News Briefs for September 2002

Print More

No Faith-Based Sex Ed: The U.S. District Court for the Eastern District of Louisiana ordered the state to stop using federal funds “to convey religious messages and advance religion” in its state-sponsored abstinence-until-marriage sex education program. After the July ruling, Gov. M.J. “Mike” Foster Jr. (R) agreed to “take steps to assure that the program is in compliance with the law,” according to a statement from the governor’s office. Foster said his office is “evaluating our legal options” and that it was “a sad day when such a worthwhile program is attacked by the very people who are supposed to protect the interests of the citizens of Louisiana.” The state chapter of the American Civil Liberties Union had filed the complaint.

Suicidal Thoughts: An estimated 3 million youth ages 12 to 17 “thought seriously” about suicide in 2000, according to new data collected by the U.S. Substance Abuse and Mental Health Services Administration. The data was pulled from the 2000 edition of the National Household Survey on Drug Abuse. Of those who thought about suicide, about 37 percent actually tried to kill themselves, the report said.

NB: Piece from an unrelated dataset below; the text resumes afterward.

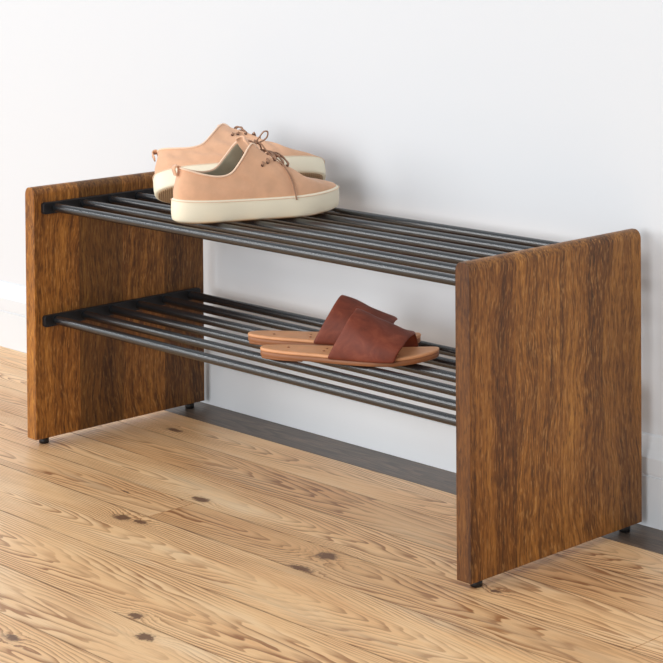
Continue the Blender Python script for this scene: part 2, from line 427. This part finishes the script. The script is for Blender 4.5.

Smoke Machines Ask for ID: Brown & Williamson Tobacco Co. is testing a new cigarette machine that tries to check the buyer’s age, the Associated Press reported last month. The machine, which requires buyers to swipe a credit card and an ID card with a magnetic strip, is being tested in bars and restaurants in Los Angeles and Cleveland.

Youth worker killed: A former convicted drug dealer-turned youth worker was shot to death in Washington, D.C., last month, and police suspect that he had returned to drug dealing. Kennard L. Coleman had been a youth counselor with the city’s parks department, and had been featured in The Washington Post for his anti-drug and anti-gang work. Coleman’s pastor questioned the police theory.

Teen Avoids Adult Court: Michael McKeehan, 16, one of five New Bedford (Mass.) High School students arrested in January as part of an alleged plot to murder teachers and students, was spared a trial in adult court by a recent judge’s ruling in Bristol County Juvenile Court. Michael was placed under the supervision of the state’s Department of Youth Services (DYS) until he turns 21. Prosecutors say he may be incarcerated for part of that time. If he had been tried under murder-conspiracy charges in adult court, he would have faced up to 20 years in prison.

AmyLee Bowman, 18, the whistleblower on the plot, who was arrested and released, appeared in the juvenile court as well on charges of violating the conditions of her release. She was remanded to a residential program pending a trial date.

Of the two youngest youths charged in the plot (both under 16), one awaits a hearing while the other was placed in DYS custody until his 21st birthday. McKeehan’s 18-year-old brother, Eric, still faces trial.